**Information shown**.
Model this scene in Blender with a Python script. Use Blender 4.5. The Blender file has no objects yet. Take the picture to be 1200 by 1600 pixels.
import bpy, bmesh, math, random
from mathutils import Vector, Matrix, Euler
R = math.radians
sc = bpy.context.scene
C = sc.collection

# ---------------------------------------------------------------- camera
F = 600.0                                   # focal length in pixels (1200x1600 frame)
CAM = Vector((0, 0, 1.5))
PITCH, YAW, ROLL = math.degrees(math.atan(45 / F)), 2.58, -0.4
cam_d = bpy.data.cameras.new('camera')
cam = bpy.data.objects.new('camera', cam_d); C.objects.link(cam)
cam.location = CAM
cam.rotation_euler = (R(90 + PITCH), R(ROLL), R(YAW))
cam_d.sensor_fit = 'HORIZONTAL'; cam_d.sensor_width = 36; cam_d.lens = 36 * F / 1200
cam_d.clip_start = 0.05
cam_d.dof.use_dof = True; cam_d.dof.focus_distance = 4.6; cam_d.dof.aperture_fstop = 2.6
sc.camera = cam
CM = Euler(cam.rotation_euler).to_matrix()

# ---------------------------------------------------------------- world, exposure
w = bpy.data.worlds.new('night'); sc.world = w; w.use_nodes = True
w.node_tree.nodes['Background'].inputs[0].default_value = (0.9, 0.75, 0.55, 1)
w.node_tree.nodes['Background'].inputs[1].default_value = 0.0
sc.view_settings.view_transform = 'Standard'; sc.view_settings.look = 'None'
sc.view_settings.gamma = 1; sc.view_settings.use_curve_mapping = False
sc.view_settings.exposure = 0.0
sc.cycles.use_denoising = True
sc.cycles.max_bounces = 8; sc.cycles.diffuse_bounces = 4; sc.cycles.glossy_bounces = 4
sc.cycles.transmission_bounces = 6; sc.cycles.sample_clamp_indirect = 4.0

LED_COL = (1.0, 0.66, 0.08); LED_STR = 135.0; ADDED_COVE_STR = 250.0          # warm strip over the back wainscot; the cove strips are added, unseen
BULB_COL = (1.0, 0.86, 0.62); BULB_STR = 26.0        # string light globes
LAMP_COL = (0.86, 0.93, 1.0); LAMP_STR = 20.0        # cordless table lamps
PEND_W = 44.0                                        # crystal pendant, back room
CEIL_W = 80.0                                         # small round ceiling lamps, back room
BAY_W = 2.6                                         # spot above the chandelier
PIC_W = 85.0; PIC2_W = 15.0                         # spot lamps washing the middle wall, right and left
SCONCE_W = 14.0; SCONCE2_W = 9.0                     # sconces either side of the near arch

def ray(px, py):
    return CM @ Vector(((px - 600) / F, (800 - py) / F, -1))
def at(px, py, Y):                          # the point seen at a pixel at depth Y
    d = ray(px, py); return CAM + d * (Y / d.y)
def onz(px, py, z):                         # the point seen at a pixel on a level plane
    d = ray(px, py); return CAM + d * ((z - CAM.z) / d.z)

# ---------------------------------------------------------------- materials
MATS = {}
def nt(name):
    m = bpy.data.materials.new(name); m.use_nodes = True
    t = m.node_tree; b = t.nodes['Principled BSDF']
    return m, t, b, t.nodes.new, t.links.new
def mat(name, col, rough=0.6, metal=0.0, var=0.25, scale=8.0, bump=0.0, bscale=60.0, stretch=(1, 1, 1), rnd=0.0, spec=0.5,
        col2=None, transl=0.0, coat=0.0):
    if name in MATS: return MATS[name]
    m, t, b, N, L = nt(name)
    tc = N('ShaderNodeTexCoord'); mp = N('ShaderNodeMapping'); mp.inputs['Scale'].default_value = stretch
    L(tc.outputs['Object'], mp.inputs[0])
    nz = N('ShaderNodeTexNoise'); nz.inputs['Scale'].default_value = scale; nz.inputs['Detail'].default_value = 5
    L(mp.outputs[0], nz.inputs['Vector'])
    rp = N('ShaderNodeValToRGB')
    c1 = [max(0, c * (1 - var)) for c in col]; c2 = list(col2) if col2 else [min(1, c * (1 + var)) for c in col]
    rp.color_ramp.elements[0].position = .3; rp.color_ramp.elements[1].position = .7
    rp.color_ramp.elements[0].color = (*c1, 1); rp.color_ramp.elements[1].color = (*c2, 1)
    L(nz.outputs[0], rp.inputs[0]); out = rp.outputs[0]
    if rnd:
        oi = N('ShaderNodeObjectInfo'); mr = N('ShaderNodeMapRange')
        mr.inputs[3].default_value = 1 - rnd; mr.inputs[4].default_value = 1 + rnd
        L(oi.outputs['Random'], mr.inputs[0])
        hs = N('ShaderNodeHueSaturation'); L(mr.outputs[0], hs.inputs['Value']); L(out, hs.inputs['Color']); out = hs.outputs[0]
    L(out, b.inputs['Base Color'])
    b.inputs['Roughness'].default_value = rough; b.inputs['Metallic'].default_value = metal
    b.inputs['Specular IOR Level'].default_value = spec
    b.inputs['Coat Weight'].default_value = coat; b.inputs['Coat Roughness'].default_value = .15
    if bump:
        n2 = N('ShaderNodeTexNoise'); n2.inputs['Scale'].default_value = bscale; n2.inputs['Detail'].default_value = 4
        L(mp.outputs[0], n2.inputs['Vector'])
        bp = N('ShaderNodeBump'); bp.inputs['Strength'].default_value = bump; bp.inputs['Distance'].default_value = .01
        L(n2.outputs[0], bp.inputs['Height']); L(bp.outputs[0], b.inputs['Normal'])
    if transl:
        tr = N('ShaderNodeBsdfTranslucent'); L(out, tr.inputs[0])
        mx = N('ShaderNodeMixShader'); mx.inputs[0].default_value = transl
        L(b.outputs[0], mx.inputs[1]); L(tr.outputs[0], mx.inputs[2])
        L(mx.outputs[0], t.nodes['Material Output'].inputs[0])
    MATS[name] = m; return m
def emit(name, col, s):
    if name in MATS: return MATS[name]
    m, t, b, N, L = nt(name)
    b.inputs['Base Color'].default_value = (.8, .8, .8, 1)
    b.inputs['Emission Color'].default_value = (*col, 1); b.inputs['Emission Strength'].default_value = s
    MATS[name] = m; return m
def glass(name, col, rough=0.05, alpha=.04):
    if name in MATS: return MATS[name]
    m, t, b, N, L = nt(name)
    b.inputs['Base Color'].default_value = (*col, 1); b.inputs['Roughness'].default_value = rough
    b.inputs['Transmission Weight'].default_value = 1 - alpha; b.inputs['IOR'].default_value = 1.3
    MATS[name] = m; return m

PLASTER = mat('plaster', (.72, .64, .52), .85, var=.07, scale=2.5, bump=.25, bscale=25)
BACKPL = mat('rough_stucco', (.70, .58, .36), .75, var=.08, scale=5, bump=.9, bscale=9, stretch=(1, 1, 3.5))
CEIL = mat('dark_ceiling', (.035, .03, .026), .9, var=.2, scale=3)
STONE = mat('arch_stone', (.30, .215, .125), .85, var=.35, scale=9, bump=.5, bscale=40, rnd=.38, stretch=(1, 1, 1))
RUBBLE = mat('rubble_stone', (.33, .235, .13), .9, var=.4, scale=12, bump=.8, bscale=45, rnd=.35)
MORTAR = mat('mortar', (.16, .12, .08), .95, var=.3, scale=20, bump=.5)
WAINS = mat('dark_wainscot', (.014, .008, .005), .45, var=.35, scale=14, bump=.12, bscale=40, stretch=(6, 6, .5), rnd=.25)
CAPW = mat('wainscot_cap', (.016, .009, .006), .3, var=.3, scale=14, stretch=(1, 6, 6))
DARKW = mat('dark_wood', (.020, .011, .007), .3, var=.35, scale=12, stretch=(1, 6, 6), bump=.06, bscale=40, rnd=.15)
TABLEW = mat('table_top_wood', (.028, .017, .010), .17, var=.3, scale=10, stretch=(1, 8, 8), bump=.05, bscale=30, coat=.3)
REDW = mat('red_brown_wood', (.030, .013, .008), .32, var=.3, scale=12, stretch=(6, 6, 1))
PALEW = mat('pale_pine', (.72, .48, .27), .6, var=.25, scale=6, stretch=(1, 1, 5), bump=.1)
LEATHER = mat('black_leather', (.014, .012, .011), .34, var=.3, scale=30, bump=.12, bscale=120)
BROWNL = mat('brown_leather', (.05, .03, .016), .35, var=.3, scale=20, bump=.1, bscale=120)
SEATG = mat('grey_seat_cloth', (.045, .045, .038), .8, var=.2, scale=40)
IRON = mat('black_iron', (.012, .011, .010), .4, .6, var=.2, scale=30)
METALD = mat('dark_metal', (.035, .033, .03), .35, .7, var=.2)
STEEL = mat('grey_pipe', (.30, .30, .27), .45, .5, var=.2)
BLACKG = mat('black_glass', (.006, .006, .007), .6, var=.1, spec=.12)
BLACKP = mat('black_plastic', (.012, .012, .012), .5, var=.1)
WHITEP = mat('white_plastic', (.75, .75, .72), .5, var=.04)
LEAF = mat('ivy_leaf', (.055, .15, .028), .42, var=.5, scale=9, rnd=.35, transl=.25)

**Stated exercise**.
Copy out the listing above, line by line and exactly, from its first line to the line holding "C = sc.collection", inclusive.

**The reply**.
Model this scene in Blender with a Python script. Use Blender 4.5. The Blender file has no objects yet. Take the picture to be 1200 by 1600 pixels.
import bpy, bmesh, math, random
from mathutils import Vector, Matrix, Euler
R = math.radians
sc = bpy.context.scene
C = sc.collection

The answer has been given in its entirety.